The Maine AFL-CIO looks back at one of my favoirte labor leaders and sharer of the fist John L. Lewis in Labor History: The Punch that launched the CIO

Upon warning the convention that the rubber union would never again accept such an arrangement, Hutcheson shot to his feet to raise a point of order. He argued that the industrial union question had already been disposed of when the convention defeated the policy earlier. Lewis countered that Hutcheson’s point of order was “small potatoes” and was meant to silence smaller unions.

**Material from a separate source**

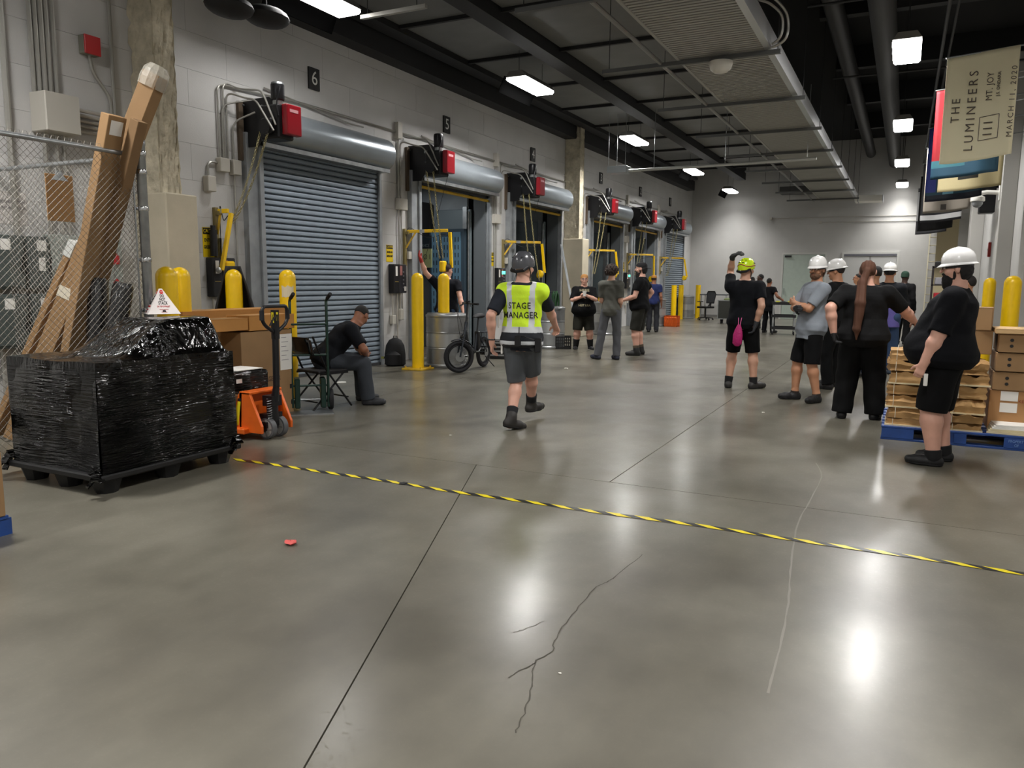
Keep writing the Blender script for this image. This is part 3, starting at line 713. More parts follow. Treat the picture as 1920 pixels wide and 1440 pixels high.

The burly Hutcheson, standing at 6 foot 3, replied that he had been raised “on small potatoes and that is why I am so small.” After AFL President William Green ruled in Hutcheson favor, Lewis marched across the floor and, following a brief animated conversation, clocked Hutcheson with a right to the jaw, sending him crashing to the floor amid the wreckage of a table.

According to the NY Times, shortly after that, Lewis received a telegram from a union carpenter from Kansas City: “Congratulations, sock him again.”

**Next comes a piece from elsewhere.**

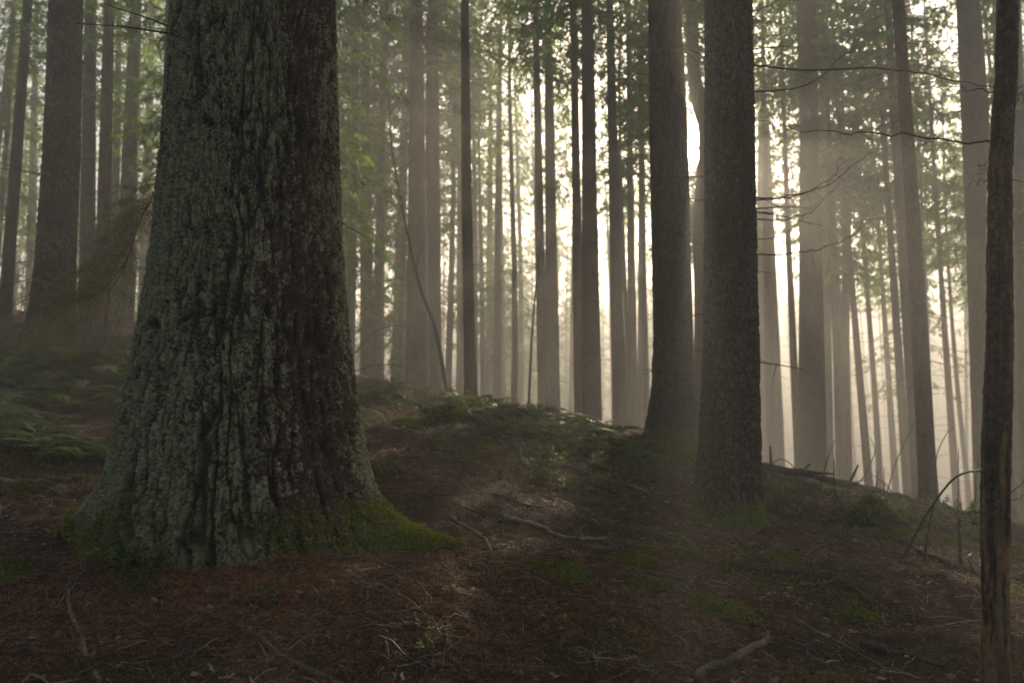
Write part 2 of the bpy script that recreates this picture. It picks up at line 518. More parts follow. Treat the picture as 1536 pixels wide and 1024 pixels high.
LEAFY_TALL = [leafy_mesh('leafy_crown', seed=s + 10, hb=5.7, n=2200, rad=1.5) for s in (1, 2, 3)]

# ------------------------------------------------------------------ trunks
TOP = 21.5      # the canopy closes at this height
def trunk_mesh(name, axis, rad, mat, seg=16, bumps=.03, seed=0, flare=.5, base=0.0, roots=5, col=None):
    """axis: points relative to the tree's base; rad: radius at each; base: ground height in that frame"""
    r = np.random.default_rng(seed)
    axis = np.asarray(axis, float)
    n = len(axis)
    th = np.arange(seg) / seg * 2 * PI
    z = axis[:, 2]
    R = np.repeat(np.asarray(rad, float)[:, None], seg, 1)
    ph = r.uniform(0, 2 * PI, 2)
    lobe = .5 + .5 * np.cos(roots * th + ph[0]) * (.6 + .4 * np.cos(2 * th + ph[1]))
    fl = flare * np.exp(-np.maximum(z - base, 0) / (rad[0] * 1.3))[:, None] * (.55 + .9 * lobe[None])
    R = R * (1 + fl)
    tx, zz = np.broadcast_arrays(th[None], z[:, None])
    rr = rad.mean() if hasattr(rad, 'mean') else 1
    R = R * (1 + bumps * fbm(np.cos(tx) * 1.5 + seed * 3.1, np.sin(tx) * 1.5, zz * .55, 3, seed) + bumps * .8 * vnoise(np.cos(tx) * 4, np.sin(tx) * 4 + seed, zz * 3.0, seed))
    v = np.stack([axis[:, None, 0] + np.cos(tx) * R, axis[:, None, 1] + np.sin(tx) * R, zz], -1).reshape(-1, 3)
    i = np.arange(n - 1)[:, None] * seg
    j = np.arange(seg)[None]
    f = np.stack([i + j, i + (j + 1) % seg, i + seg + (j + 1) % seg, i + seg + j], -1).reshape(-1, 4)
    return mesh(name, v, f, mat, True, col)

def axis_from_pixels(pts, Y, H):
    """pts: (px, py) from the top of the picture down; returns base point and a straight-then-extrapolated axis function"""
    W = np.array([at(px, py, Y) for px, py in pts])[::-1]        # bottom first
    return W

def tree_at(name, label, pts, w, Y, H=24.0, crown=None, mat='bark', group=None, flare=.4, seg=16, seed=0, rows=26, taper=.72, wat=300, cat='tree', cscale=None, bumps=.03, leafy=False):
    """a tree whose trunk passes through picture points pts (top first) at distance Y, w pixels wide at row wat"""
    W = axis_from_pixels(pts, Y, H)
    r_ref = w / FPX * Y / 2 * (1 + 0.0)
    z_ref = at(pts[0][0], wat, Y)[2]
    d0 = unit(W[1] - W[0])
    gx, gy = W[0][0], W[0][1]
    gz = g1(gx, gy)
    # slide along the lowest stretch to the ground
    k = (gz - W[0][2]) / d0[2]
    b = W[0] + d0 * k
    gz = g1(b[0], b[1])
    H = min(H, TOP - gz)
    b = np.array([b[0], b[1], gz])
    dt = unit(W[-1] - W[-2])
    top = W[-1] + dt * max(0.5, (gz + H - W[-1][2]))
    P = [b - d0 * .35, b] + [q for q in W if q[2] > gz + .4] + [top]
    P = np.array(P)
    zz = np.concatenate([[-.35, -.1], np.linspace(0, 1, 7) * 1.2, np.linspace(1.4, H, rows)]) + 0.0
    ax = np.stack([np.interp(zz + gz, P[:, 2], P[:, 0]), np.interp(zz + gz, P[:, 2], P[:, 1]), zz + gz], -1) - b
    hr = max(z_ref - gz, .5)
    rad = r_ref * (1 - taper * np.clip(zz, 0, H) / H) / (1 - taper * hr / H)
    rad = np.maximum(rad, .012)
    t = thing(name, label, cat, b, group)
    obj('trunk', trunk_mesh('trunk', ax, rad, M[mat], seg, bumps, seed, flare, 0.0), t)
    if crown:
        ms = LEAFY if leafy else CROWN[crown]
        o = obj('crown', ms[seed % len(ms)], t)
        tall = unit(P[-1] - b)
        q = Vector((0, 0, 1)).rotation_difference(Vector(tall))
        o.rotation_mode = 'QUATERNION'
        o.rotation_quaternion = q @ Matrix.Rotation(seed * 2.399, 3, 'Z').to_quaternion()
        s = cscale if cscale else H / (9.0 if leafy else 24.0)
        o.scale = (s, s, s)
    return t

# --- the trunks one can follow, with what sets each apart
G1, G2, G3 = 'trees on the slope behind the old tree', 'misty trunks beyond the crest', 'trees beside the leaning trunk'
TREES = [
    # name, label, pts, width, Y, H, crown, mat, group, extras
    ('spruce_tree', 'slim dark trunk leaning at the far edge, outermost of the slope trees', [(42, 0), (10, 430)], 17, 17, 22, 'mid', 'bark_dark', G1),
    ('spruce_tree', 'straight green tinged trunk just behind the stout slope tree', [(136, 0), (130, 470)], 22, 20, 23, 'mid', 'bark_green', G1),
    ('spruce_tree', 'reddish brown trunk between the green tinged trunk and a thin pole', [(164, 0), (152, 480)], 20, 19, 24, 'high', 'bark_red', G1),
    ('spruce_tree', 'thin pole trunk close behind the reddish brown slope trunk', [(179, 0), (170, 480)], 12, 25, 22, 'mid', 'bark', G1),
    ('spruce_tree', 'broad mossy green trunk behind the drooping brown bough', [(204, 0), (186, 480)], 25, 22.5, 24, 'mid', 'bark_green', G1),
    ('spruce_tree', 'pale slender trunk between the mossy green trunk and the old tree', [(229, 0), (214, 480)], 14, 31, 24, 'mid', 'bark_green', G1),
    ('spruce_tree', 'shadowed trunk half hidden by the edge of the old tree', [(256, 0), (246, 480)], 19, 18, 23, 'high', 'bark', G1),
    ('spruce_tree', 'faint grey trunk between the slim leaning trunk and the stout slope tree', [(55, 0), (45, 470)], 12, 30, 24, 'mid', 'bark', G1),
    ('spruce_tree', 'pale blurred trunk beyond the slim leaning edge trunk', [(22, 0), (14, 460)], 15, 34, 24, 'mid', 'bark', G1),

    ('spruce_tree', 'greenish trunk nearest the sunny side of the old tree', [(547, 0), (551, 560)], 17, 27, 25, 'mid', 'bark_green', G2),
    ('spruce_tree', 'thin grey green trunk next to the greenish trunk', [(574, 0), (568, 560)], 12, 33, 24, 'mid', 'bark_green', G2),
    ('spruce_tree', 'broad reddish trunk, the stouter half of a close pair rising behind ferns', [(625, 0), (626, 575)], 28, 22.5, 25, 'high', 'bark_red', G2),
    ('spruce_tree', 'brown trunk standing tight against the broad reddish trunk', [(649, 0), (648, 575)], 24, 24, 25, 'high', 'bark', G2),
    ('spruce_tree', 'slender dark pole tree standing sharp on the ferny crest', [(697, 0), (700, 300), (706, 590)], 16, 14.8, 17, 'high', 'bark_dark', G2),
    ('spruce_tree', 'faint narrow trunk right behind the slender dark pole tree', [(689, 0), (690, 580)], 8, 36, 24, 'mid', 'bark', G2),
    ('spruce_tree', 'blurred twin trunk in green foliage, the thinner one', [(736, 0), (734, 590)], 9, 38, 23, 'mid', 'bark', G2),
    ('spruce_tree', 'blurred twin trunk in green foliage, the thicker one', [(749, 0), (747, 590)], 12, 37, 24, 'mid', 'bark_green', G2),
    ('spruce_tree', 'slim brown trunk close beside a straight partner under the bright gap', [(803, 0), (815, 620)], 13, 22, 24, 'high', 'bark', G2),
    ('spruce_tree', 'straight brown trunk meeting its slim partner low in the mist', [(822, 0), (830, 620)], 17, 23.5, 25, 'high', 'bark', G2),
    ('spruce_tree', 'narrow trunk almost merged with a wide dark brown trunk', [(860, 0), (870, 630)], 14, 21, 24, 'high', 'bark', G2),
    ('spruce_tree', 'wide dark brown trunk standing in the first warm sunbeam', [(881, 0), (888, 630)], 24, 19.5, 25, 'high', 'bark_red', G2),
    ('spruce_tree', 'leaning brown trunk between the wide dark trunk and two sunlit poles', [(914, 0), (930, 640)], 17, 23, 24, 'high', 'bark', G2),
    ('spruce_tree', 'first of two slender poles washed out by the golden beam', [(942, 0), (950, 640)], 11, 29, 24, 'high', 'bark', G2),
    ('spruce_tree', 'slender pole nearest the stout tree in front of the sun, golden at its foot', [(962, 0), (964, 640)], 11, 31, 25, 'high', 'bark', G2),
    ('spruce_tree', 'narrow trunk half hidden by the dark tree beside the sun', [(1037, 0), (1040, 100), (1044, 140), (1052, 168), (1061, 200), (1059, 255), (1051, 330), (1056, 450), (1058, 650)], 26, 21, 24, 'high', 'bark', G2),  # real trunk; bends and width shaped to narrow the sun's gap

    ('spruce_tree', 'thin stem against the white sky beside the dark twiggy tree', [(1143, 0), (1156, 690)], 9, 27, 22, 'tuft', 'bark', G3),
    ('spruce_tree', 'wide pale trunk fading out behind the twiggy dark tree', [(1146, 200), (1153, 690)], 24, 33, 20, 'tuft', 'bark', G3),
    ('spruce_tree', 'leaning whip thin stem crossing the white gap of sky', [(1170, 0), (1182, 350), (1198, 700)], 8, 25, 19, 'tuft', 'bark', G3),
    ('spruce_tree', 'broad misty brown trunk, the widest beyond the fallen log', [(1212, 0), (1219, 710)], 31, 22, 25, 'high', 'bark_red', G3),
    ('spruce_tree', 'narrow upright stem hugging the broad misty brown trunk', [(1197, 0), (1206, 250), (1212, 700)], 10, 23.5, 20, 'tuft', 'bark', G3),
    ('spruce_tree', 'grey slender trunk just past the broad misty brown trunk', [(1236, 100), (1240, 710)], 13, 28, 22, 'high', 'bark', G3),
    ('spruce_tree', 'first of a pair of thin grey poles above the fallen log', [(1240, 100), (1261, 710)], 8, 26, 18, 'high', 'bark', G3),
    ('spruce_tree', 'second of a pair of thin grey poles above the fallen log', [(1266, 300), (1272, 715)], 7, 27, 18, 'high', 'bark', G3),
    ('spruce_tree', 'thin trunk leaning the other way across the grey poles', [(1300, 0), (1272, 300), (1262, 700)], 10, 28, 19, 'high', 'bark_green', G3),
    ('spruce_tree', 'slim leaning trunk midway between grey poles and the dark leaning trunk', [(1312, 0), (1332, 300), (1362, 740)], 9, 24, 20, 'high', 'bark_green', G3),
    ('spruce_tree', 'pale slim trunk shadowing the dark leaning trunk', [(1331, 0), (1352, 350), (1378, 740)], 13, 20, 21, 'high', 'bark', G3),
    ('spruce_tree', 'dark leaning trunk rising just in front of the fallen log', [(1347, 0), (1371, 350), (1394, 762)], 21, 12, 18, 'high', 'bark_dark', G3),
    ('spruce_tree', 'massive hazy trunk behind the peeling snag', [(1452, 0), (1470, 300), (1494, 780)], 42, 17.5, 25, 'high', 'bark', G3),
    ('spruce_tree', 'hazy trunk peeping out at the outer side of the peeling snag', [(1494, 0), (1527, 780)], 17, 22, 24, 'mid', 'bark', G3),
    ('spruce_tree', 'dim trunk at the picture edge past the peeling snag', [(1522, 0), (1548, 780)], 22, 19, 24, 'mid', 'bark', G3),
]
for i, (nm, lab, pts, w, Y, H, cr, mt, grp) in enumerate(TREES):
    tree_at(nm, lab, pts, w, Y, H, cr, mt, grp, seed=i + 1, flare=.75 if w > 50 else .35, seg=40 if w > 40 else 16, rows=60 if w > 40 else 26)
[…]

Shortly after, Lewis co-found the Committee for Industrial Organization within the AFL, which changed its name to the Congress of Industrial Organizations when it broke away from the AF of L in 1938. Its founding unions included leaders of the United Mine Workers, International Typographical Union, the Amalgamated Clothing Workers of America, International Ladies Garment Workers, United Textile Workers, the Oil Workers Union and the Hatters, Cap and Millinery Workers and the Mine, Mill and Smelters Union. At the 1938 CIO convention, Lewis was elected as the upstart labor federation’s first president.